Un viaggio nell’anima, l’andata e ritorno di ‘Whiskey for the Holy Ghost’ di Mark Lanegan


Secondo disco di
Mark Lanegan, Whiskey for the Holy Ghost viene pubblicato il 18 gennaio 1994, a tre anni dall’album d’esordio come solista, dopo una gestazione piuttosto sofferta. Al primo ascolto vien voglia di sedersi a un tavolo con un bicchiere in mano, meglio se soli – o tutt’al più in compagnia dei propri fantasmi, come suggerisce il titolo – e da qui far scorrere, fra un sorso e un altro, i miracoli e gli stenti della nostra vita; ti vien voglia quasi di tirare le somme con te stesso, in uno sprazzo di sincerità che solo l’alcol ti può dare. E poi, sei solo, e non devi raccontarla a nessuno, anche se quei demoni che sentivi così forti li puoi guardare negli occhi e spazzarli via con un soffio, ormai. è questo il mood dell’album, un monologo ininterrotto dove la lirica grunge si sposa con arrangiamenti country.

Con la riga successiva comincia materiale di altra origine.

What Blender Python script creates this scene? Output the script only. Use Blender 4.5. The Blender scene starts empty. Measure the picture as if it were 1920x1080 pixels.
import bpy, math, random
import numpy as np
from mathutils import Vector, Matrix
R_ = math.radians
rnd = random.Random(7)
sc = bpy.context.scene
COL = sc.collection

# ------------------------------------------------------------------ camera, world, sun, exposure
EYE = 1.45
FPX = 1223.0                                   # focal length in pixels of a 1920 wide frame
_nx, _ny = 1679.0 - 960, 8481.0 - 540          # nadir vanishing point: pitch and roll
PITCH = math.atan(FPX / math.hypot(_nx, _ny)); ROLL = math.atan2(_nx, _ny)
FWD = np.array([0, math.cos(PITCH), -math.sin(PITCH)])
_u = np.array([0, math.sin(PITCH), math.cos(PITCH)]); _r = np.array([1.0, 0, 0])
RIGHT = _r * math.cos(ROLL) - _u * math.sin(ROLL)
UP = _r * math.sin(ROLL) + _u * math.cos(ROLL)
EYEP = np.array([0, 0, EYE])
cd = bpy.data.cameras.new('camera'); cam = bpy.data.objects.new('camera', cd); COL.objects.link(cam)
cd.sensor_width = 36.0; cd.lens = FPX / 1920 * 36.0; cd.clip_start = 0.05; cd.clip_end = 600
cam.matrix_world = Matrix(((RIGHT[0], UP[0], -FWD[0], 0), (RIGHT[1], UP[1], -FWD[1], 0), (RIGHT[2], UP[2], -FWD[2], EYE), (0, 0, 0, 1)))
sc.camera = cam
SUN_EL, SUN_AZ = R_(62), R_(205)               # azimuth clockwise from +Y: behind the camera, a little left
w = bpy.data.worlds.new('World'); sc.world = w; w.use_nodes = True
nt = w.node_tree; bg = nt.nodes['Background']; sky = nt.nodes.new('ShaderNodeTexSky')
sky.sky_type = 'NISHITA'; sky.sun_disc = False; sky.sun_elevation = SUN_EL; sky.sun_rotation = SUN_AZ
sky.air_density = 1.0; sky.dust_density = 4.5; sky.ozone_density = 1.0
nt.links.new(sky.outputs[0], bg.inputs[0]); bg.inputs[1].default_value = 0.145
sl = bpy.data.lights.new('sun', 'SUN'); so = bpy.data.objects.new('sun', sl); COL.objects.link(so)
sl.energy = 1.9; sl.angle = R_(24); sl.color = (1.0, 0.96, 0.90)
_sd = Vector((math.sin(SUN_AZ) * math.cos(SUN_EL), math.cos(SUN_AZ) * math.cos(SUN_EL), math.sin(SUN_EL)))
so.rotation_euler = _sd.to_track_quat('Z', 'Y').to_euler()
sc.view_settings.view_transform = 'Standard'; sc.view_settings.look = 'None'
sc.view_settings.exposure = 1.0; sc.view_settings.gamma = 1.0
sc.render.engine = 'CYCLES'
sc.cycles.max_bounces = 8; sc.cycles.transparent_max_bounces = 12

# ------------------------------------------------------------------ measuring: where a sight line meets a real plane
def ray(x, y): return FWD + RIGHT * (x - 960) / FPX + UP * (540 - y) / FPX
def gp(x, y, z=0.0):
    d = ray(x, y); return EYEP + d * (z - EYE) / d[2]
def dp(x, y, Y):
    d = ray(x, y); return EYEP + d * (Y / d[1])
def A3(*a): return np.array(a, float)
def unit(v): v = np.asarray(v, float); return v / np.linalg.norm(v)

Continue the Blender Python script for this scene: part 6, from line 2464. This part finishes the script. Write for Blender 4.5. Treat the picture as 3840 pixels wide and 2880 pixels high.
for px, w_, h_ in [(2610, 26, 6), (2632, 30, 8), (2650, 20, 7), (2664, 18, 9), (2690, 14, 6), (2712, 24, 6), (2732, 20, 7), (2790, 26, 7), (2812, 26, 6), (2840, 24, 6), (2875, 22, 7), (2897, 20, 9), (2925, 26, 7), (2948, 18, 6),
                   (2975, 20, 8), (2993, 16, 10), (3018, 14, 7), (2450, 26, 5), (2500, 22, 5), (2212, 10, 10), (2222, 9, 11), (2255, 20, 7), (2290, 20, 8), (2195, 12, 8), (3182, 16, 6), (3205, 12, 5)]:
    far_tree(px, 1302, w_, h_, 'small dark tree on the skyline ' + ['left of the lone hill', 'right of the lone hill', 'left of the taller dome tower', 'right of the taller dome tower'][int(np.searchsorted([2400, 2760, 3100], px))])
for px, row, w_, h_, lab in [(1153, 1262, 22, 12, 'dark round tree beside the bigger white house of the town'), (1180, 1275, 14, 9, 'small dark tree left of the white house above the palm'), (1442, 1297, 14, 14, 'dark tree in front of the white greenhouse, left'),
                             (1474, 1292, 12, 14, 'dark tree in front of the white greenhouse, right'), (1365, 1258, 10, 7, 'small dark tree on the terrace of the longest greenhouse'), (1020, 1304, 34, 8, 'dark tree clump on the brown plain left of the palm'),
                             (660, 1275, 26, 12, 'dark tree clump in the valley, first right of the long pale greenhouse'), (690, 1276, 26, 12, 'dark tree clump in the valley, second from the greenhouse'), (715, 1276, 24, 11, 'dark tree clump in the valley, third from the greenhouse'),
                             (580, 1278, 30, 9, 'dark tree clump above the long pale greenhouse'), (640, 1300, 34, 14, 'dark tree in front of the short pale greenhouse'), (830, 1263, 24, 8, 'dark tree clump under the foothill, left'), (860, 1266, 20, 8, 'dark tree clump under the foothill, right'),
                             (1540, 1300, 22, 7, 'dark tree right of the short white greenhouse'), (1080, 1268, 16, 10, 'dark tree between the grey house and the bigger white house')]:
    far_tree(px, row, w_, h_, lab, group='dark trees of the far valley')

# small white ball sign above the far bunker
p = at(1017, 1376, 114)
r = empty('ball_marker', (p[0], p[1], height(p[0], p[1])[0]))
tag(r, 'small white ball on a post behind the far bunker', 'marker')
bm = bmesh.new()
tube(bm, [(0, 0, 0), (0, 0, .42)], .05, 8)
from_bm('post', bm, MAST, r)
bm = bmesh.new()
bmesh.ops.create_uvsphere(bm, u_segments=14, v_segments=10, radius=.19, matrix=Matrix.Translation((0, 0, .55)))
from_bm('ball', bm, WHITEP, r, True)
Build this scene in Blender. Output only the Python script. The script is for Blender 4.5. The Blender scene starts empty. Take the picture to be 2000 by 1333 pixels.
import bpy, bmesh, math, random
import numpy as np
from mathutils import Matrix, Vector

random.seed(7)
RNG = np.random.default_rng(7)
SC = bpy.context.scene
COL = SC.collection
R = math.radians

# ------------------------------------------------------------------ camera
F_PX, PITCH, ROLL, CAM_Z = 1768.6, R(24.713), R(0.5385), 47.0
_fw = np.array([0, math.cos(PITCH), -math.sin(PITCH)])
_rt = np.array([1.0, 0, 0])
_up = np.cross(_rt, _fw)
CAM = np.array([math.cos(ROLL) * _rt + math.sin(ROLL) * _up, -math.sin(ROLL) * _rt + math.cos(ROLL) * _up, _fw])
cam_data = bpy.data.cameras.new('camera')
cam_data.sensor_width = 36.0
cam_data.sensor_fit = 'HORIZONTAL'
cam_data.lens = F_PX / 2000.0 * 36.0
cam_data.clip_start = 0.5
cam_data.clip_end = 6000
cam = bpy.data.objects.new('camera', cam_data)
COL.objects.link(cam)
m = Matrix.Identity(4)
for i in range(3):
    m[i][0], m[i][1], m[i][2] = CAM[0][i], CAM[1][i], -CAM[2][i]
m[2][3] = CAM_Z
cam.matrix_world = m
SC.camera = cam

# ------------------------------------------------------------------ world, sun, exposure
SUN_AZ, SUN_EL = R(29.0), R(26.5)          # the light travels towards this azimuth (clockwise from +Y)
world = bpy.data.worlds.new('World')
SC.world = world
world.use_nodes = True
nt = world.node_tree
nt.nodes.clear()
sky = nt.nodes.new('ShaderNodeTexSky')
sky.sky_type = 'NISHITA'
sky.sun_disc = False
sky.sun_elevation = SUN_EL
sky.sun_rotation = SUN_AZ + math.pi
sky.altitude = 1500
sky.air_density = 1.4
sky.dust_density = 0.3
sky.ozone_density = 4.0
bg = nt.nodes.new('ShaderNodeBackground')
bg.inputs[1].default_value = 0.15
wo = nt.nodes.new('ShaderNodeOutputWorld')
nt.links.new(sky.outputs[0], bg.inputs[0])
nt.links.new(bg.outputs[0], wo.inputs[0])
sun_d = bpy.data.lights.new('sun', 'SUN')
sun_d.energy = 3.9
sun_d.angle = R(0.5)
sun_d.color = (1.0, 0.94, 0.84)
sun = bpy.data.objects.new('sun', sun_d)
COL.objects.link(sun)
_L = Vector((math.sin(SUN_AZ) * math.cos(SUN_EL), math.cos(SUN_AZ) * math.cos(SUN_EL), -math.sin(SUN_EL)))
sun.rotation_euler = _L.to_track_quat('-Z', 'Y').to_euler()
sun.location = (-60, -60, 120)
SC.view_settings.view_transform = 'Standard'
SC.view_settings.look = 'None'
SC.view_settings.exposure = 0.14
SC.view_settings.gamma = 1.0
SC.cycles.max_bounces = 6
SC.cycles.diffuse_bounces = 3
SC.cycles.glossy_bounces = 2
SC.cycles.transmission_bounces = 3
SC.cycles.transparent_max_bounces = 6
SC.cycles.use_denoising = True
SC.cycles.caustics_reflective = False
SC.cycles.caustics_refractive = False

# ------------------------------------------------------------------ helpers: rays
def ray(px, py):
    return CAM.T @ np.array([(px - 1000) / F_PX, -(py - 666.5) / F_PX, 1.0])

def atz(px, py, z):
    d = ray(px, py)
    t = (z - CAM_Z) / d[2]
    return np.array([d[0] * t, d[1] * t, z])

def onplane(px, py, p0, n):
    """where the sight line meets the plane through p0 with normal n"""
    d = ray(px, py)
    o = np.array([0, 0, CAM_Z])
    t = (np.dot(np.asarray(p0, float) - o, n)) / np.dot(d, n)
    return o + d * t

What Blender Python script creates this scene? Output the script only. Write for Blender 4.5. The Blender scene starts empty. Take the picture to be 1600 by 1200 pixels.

Più dark di Jeff Buckley, meno dannato di un Cobain, Mark Lanegan – vocalist degli Screaming Trees e dei Queens of the Stone Age nei Duemila – srotola e riavvolge il nastro della sua esistenza in un unico e intimo album che si divora in solitaria mentre ci si scalda l’anima davanti al camino o mentre si è seduti sul sedile del passeggero affianco a un compagno che ha capito tutto senza aver ascoltato nulla di ciò che avresti voluto confessargli. Siete su una strada senza fine e dinanzi a voi il cielo diviene uno schermo infuocato dal sole nascente, il clima è disteso, non c’è migliore accompagnamento per il vostro viaggio di Sunrise con il sax e i cori che lasciano un’eco nel disco The Night dei Morphine. Inebriati dal viaggio, la vostra colonna sonora è Borracho, contrappunto vitalistico della struggente The River Rise, prima della tracklist, che ci introduce al brano con un’intro fatta di fischi e carillon stridenti. Il prosieguo è altra cosa, malinconia da cowboy, rassegnazione nascosta in una manciata di versi.La strada prosegue e porta verso Carnival un breve capolavoro ricamato da linee di archi che a differenza di House a Home – brano country-rock nel canone – incalzano il ritmo e ne mantengono l’intensità sostenendo il crescendo vocale di un’affermazione del sé, di un’attestazione dell’esserci nonostante tutto.
Con Riding the Nightingale si ritorna ai ritmi low diretti dalla voce strusciata di un Lanegan sul baratro delle emozioni; una voce che si consuma, a tratti, per riprendere le fila del brano con vocalizzi spremuti direttamente dalle viscere di un uomo. La voce suadente di Lanegan si insinua nelle crepe dell’anima e ivi si incolla cercando di sanare delle ferite che possono ancora guarire. Tutto suona assolutamente sincero. Anche la voce di carta vetrata di Dead on You per cui il nostro songwriter è celebre. La voce di un uomo che ha raggiunto la fine della strada e che è tornato indietro per godersi il viaggio.